Throughout the nineteenth century Ottoman state and society sought to cope with – or take advantage of – an unprecedented rise in European military, economic, and technological power. In the process, the Middle East experienced radically new forms of political and social organization from the Balkans to the Arabian peninsula. We explore some of the most recent historiography that treats this transformation and that seeks to explain the wave of European military interventions that swept across the Middle East in this period.

HIST 684 - Readings in African-American History - Maurice Jackson

The study and historiography of African American history and its interaction with American and world society, as a whole, will be the mission of this class. History, politics, culture (music, literature, theater, art, poetry and the aesthetics) will be our guide. Political and philosophical debates about the nature of the Black struggle for equality will be issues that we explore.

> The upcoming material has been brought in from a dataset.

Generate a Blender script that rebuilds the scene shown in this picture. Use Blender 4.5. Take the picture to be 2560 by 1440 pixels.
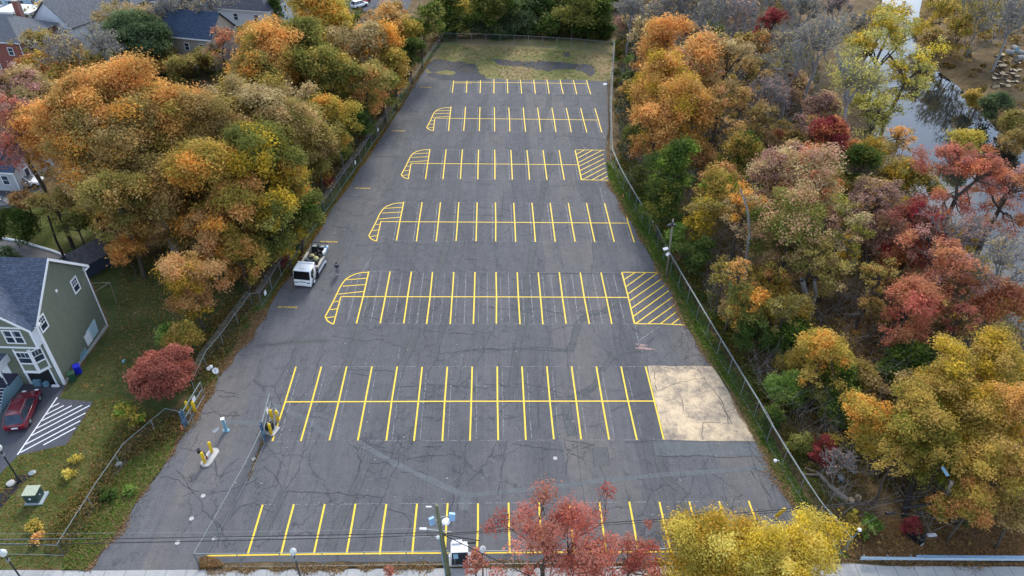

Each week we will have a central theme (slavery, anti-slavery, emancipation, labor, civil rights, women’s equality, urban studies, decolonization and foreign affairs, race/racism, Blacks in the Americas) will be topics of concern. Where relevant and possible we will be joined by subject specialist in the GU history department.

HIST 686 - US Political Economy - Joseph McCartin
HIST 689 - Gender and Sexuality in the US - Marcia Chatelain

Gender and Sexuality in US explores the theoretical texts that have shaped the history of gender and sexuality, and how these texts have influenced the ways historians write about identity and politics. Students will also engage with how interdisciplinary texts are used in the service of writing of history. Students will consider how discourses on psychology, feminism, intersectionality, capitalism, and race provide historians with frameworks for studying notions of the family, human rights, sex, gender, power, and the state.

HIST 706 - Global Age of Revolutions - Edward Kolla

This graduate reading seminar examines the late-eighteenth to mid-nineteenth century "Age of Revolutions" in global context. Since at least the time of R. R. Palmer's Age of Democratic Revolutions, historians have debated the correlations and causation between these various, tumultuous events. Arguably, revolutionaries themselves recognized both theoretical and practical connections between the revolutions of their era. We will engage with these discussions, following a series of revolts and rebellions in sequential (though sometimes overlapping) order from the American War of Independence until the American Civil War. Not only is the content of this course global in expanse, but we will also investigate the idea of the “global turn” in history and its applicability to the history of revolutions.

HIST 723 - 20th-Century China - Carol Benedict
HIST 772 - Imperial Russian Culture - Gregory Afinogenov

This graduate seminar examines current scholarly debates in the history of Imperial Russia, focusing on key themes like religion, Enlightenment, gender, and liberalism.

HIST 801 - Environmental History - John McNeill

This one-semester course acquaints graduate students (both M.A. and Ph.D.) with the scope, methods, concerns, and, to a modest extent, literature of environmental history. Most of the times, places, and themes emphasized will be tailored to the registered student population. Students will choose among a range of possible writing assignments.

HIST 801 - Research Seminar: Omnibus - Alison Games

HIST 809 serves as the second semester of the doctoral program's required Research Seminar. The seminar is itself field non-specific and is foreseen as the complement to a field-specific seminar that any enrolled student has already taken in the immediately preceding Fall Semester. The goal of the seminar is for enrolled students to bring to completion a research project that they have begun in that fall-semester field-specific seminar. Students should consult with their mentors and with the instructor before the first seminar meeting of the semester. Other students interested in enrolling must receive the permission of the instructor.